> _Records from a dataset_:
========================================================================

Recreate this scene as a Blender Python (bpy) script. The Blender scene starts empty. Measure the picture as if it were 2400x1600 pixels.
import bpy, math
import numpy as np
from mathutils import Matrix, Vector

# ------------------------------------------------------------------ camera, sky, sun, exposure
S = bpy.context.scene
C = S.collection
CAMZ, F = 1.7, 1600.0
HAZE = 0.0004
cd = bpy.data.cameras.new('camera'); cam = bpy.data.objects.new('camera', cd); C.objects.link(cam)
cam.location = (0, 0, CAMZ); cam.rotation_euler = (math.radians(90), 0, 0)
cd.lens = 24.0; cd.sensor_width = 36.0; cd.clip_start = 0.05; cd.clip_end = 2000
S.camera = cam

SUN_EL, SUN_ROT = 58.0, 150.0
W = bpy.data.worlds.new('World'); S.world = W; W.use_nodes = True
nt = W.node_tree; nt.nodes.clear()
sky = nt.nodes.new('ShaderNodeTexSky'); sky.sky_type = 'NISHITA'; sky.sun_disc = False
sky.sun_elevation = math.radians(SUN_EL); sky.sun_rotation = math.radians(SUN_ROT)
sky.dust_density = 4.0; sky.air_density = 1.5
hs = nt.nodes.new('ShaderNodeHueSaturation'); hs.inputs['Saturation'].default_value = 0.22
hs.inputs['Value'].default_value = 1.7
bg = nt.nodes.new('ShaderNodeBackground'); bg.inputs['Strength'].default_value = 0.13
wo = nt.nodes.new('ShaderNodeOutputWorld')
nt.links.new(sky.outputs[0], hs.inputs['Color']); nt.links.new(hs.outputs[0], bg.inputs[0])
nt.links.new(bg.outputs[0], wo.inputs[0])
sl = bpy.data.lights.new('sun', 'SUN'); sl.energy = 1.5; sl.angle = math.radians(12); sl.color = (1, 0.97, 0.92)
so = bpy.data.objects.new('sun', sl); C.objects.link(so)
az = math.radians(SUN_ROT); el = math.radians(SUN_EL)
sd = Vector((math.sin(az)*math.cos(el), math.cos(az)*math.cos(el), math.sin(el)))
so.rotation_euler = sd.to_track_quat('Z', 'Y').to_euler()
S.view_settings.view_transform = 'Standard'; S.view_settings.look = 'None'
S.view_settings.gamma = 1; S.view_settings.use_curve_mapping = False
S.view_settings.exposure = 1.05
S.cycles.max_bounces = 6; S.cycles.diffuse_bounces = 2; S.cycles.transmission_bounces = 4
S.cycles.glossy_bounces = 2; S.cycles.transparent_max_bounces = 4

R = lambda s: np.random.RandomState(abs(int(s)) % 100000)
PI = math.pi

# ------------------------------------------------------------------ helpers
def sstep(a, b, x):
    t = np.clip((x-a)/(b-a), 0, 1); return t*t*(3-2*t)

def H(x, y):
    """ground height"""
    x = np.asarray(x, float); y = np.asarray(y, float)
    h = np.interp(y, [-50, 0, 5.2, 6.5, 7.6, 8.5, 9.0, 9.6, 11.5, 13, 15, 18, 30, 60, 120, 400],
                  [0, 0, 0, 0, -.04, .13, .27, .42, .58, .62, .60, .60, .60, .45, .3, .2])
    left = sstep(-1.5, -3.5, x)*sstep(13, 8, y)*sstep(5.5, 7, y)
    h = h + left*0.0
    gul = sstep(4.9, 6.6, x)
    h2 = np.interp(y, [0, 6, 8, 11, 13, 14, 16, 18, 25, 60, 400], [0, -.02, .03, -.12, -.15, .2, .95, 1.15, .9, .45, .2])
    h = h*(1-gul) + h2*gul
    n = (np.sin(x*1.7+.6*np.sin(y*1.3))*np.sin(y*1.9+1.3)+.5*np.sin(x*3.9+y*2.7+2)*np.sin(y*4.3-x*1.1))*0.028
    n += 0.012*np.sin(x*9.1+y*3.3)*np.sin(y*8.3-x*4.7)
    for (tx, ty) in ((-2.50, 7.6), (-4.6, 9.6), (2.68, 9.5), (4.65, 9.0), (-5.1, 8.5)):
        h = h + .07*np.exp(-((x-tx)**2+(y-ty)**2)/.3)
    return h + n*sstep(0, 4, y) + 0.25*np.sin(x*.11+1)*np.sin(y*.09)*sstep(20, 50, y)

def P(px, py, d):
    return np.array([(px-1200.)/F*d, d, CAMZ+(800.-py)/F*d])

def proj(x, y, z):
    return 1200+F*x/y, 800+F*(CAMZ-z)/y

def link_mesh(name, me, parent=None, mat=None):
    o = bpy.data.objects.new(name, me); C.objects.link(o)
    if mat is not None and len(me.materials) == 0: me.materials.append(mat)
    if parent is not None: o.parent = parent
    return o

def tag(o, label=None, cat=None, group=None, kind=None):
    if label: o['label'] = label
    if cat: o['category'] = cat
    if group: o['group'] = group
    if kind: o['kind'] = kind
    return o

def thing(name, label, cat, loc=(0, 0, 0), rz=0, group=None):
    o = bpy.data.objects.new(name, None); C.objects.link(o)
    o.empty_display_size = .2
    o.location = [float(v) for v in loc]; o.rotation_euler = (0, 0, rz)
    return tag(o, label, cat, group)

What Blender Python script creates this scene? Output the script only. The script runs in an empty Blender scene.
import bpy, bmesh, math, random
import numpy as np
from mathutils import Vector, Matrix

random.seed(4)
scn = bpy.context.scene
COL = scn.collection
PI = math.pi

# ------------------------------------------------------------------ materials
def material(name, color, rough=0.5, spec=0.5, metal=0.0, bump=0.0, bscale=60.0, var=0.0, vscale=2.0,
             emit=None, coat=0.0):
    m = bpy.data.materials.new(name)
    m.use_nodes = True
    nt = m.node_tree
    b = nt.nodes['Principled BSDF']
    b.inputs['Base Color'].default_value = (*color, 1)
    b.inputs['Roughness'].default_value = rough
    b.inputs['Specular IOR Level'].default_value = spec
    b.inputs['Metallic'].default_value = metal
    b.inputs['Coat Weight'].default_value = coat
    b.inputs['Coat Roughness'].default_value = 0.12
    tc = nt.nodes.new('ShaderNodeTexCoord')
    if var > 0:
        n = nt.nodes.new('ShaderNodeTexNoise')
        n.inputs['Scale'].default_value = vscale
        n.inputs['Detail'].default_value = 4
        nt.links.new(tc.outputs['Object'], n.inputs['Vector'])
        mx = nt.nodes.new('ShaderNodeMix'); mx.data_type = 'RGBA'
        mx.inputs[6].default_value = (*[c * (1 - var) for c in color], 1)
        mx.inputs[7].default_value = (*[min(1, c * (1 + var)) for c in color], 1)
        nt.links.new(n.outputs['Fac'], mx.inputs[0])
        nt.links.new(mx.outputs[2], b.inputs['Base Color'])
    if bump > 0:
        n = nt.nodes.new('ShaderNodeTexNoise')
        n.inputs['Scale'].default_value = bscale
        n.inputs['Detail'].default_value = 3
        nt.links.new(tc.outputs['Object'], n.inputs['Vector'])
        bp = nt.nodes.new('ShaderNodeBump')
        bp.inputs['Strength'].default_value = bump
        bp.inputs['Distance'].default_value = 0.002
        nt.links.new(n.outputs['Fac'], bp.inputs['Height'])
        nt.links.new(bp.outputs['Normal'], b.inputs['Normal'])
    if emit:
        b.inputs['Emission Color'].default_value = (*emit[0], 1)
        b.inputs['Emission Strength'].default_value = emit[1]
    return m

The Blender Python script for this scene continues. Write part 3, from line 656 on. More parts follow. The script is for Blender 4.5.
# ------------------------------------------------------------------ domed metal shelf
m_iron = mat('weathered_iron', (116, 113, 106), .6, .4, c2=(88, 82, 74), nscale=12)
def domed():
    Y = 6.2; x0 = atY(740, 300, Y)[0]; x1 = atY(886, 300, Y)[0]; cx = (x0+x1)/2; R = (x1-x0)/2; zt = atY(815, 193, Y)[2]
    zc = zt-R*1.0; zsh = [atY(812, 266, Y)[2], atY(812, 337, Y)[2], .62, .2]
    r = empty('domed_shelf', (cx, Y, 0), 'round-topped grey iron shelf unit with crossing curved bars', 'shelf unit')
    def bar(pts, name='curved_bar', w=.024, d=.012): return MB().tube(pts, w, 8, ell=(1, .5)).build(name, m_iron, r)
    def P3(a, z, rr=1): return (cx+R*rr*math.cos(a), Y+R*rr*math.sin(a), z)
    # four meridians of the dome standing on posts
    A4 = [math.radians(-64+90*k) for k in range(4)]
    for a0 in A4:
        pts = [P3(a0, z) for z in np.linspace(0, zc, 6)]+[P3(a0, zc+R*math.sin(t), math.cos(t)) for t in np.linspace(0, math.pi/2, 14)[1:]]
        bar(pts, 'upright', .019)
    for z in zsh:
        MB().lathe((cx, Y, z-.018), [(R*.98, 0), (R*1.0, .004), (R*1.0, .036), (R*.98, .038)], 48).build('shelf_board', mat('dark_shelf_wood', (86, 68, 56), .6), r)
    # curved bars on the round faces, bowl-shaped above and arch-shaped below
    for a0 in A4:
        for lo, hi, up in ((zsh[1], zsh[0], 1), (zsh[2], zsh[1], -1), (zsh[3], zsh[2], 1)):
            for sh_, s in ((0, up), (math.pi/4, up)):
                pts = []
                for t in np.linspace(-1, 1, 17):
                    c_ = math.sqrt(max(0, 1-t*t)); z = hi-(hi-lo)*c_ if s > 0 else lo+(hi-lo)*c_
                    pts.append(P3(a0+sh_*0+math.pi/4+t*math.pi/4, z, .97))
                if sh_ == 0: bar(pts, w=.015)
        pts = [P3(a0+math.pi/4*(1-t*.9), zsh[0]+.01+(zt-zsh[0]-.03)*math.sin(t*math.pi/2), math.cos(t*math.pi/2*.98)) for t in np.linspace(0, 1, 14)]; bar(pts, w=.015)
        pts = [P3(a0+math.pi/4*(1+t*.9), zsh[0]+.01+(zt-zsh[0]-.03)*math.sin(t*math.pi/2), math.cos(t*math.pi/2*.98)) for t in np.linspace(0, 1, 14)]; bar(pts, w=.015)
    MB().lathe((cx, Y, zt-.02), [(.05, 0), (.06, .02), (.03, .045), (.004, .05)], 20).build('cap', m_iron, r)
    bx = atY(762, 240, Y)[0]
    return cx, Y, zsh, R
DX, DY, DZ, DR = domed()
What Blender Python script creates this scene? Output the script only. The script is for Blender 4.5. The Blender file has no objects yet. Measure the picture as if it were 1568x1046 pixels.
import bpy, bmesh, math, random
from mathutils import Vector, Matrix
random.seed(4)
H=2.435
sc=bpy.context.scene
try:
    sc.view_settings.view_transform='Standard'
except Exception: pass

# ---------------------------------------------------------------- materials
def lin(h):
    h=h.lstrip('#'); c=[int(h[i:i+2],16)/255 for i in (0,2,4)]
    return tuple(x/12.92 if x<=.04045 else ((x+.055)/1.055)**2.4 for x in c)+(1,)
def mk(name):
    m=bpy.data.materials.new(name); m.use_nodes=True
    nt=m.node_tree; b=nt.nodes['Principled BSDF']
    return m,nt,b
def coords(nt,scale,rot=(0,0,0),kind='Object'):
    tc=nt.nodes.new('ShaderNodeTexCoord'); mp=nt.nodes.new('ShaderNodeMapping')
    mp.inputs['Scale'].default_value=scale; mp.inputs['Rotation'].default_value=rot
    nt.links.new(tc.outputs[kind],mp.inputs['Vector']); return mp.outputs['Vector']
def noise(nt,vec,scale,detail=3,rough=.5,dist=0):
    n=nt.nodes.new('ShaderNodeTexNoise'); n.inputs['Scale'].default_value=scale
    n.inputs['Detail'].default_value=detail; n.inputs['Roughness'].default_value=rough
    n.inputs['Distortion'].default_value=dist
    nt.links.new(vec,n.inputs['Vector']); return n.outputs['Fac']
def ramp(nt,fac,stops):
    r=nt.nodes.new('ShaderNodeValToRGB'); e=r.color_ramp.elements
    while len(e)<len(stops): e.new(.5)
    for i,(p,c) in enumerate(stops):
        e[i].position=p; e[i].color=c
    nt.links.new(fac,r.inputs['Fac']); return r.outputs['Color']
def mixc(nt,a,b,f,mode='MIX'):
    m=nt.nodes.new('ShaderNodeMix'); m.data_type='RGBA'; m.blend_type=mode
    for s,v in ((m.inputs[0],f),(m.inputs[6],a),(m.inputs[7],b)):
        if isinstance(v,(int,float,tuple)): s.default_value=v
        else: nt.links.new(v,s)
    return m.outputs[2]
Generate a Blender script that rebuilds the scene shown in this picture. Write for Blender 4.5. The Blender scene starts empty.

========================================================================

Print only the lines from the top of the data above down to the line holding "S.camera = cam", inclusive.

Recreate this scene as a Blender Python (bpy) script. The Blender scene starts empty. Measure the picture as if it were 2400x1600 pixels.
import bpy, math
import numpy as np
from mathutils import Matrix, Vector

# ------------------------------------------------------------------ camera, sky, sun, exposure
S = bpy.context.scene
C = S.collection
CAMZ, F = 1.7, 1600.0
HAZE = 0.0004
cd = bpy.data.cameras.new('camera'); cam = bpy.data.objects.new('camera', cd); C.objects.link(cam)
cam.location = (0, 0, CAMZ); cam.rotation_euler = (math.radians(90), 0, 0)
cd.lens = 24.0; cd.sensor_width = 36.0; cd.clip_start = 0.05; cd.clip_end = 2000
S.camera = cam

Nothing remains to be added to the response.